Utility compliance filings must, at a minimum, include the
following information:
1. A proposed plan to transfer or assign to a non-utility
affiliate (a) owned generation facilities, (b) non-QF
purchases power contracts, and (c) aggregation/marketing
functions.
2. A proposed plan to implement the affiliate transaction rules
adopted by the Commission. For compliance filing purposes,
utilities should use the Commission's draft rules referenced
in Section G,2 of this rehearing order.
3. Documentation showing that the proposed designation of
transmission and distribution facilities as state-
jurisdictional distribution facilities or FERC-
jurisdictional transmission facilities meets the FERC's
seven-factor test.
4. A cost-of-service study which separates 1996 revenue
requirements into the three functional categories of
generation, transmission, and distribution. The
distribution revenue requirement shall be further sub-
divided into distribution, metering, billing, and customer
service; the resulting sub-divisions must be allocated to
rate classes based on the allocation methods underlying
existing bundled rates. Utilities must identify any changes
to previously approved cost allocation methodologies.
5. Proposed tariffs specifying the rates, terms and conditions
for unbundled distribution service to each rate class for
service rendered on or after July 1, 1998. Distribution
service tariffs shall include separate charges for (a)
consumption tax, (b) energy efficiency programs and (c) low
income customer programs. Distribution service tariffs may
also include the non-bypassable stranded cost charges
approved by the Commission in Orders Nos. 22,509 (CVEC),
22,510 (Unitil), 22,511 (GSEC), and 22,513 (NHEC). Revised
ISC charges for PSNH will be set in an order to be issued.
6. A plan to mitigate stranded costs consistent with RSA 374-F:3, XII(c).
7. A proposed method for categorizing customers as "small" or
"large" as those terms are used in the Plan (i.e.,
customer's maximum demand less than or greater than 100 kW).
8. The proposed terms and conditions governing the provision of
standard and consolidated billing services to competitive
suppliers. Under the standard billing option, a customer
receives two bills: one for distribution service from
his/her utility and a second bill from the competitive
supplier for generation service. Under the consolidated
billing option, a customer receives a single bill from the
distribution company for distribution service and generation
service provided by a competitive supplier.

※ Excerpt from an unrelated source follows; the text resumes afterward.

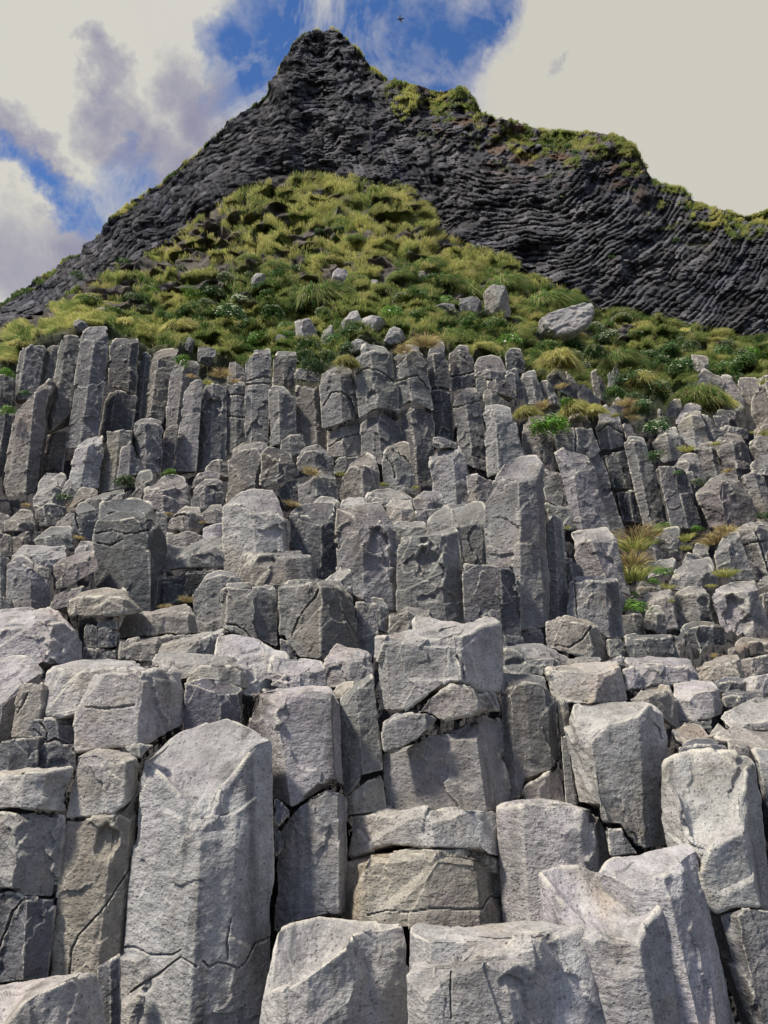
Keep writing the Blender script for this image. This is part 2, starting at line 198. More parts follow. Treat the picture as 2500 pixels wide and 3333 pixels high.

9. A proposed plan to implement the electronic data interchange
requirements of the Plan as amended by this order. Such
plan shall be consistent with the recommendations of the
Electronic Data Interchange Working Group.
10. A proposed plan to implement the low-income customer
policies described in the Plan and the Working Group
recommendations.
11. A proposed plan to meet the energy service needs of special
contract customers.
12. Proposed tariffs specifying the rates, terms and conditions
of an unbundled distribution service to special contract
customers for service rendered on or after July 1, 1998.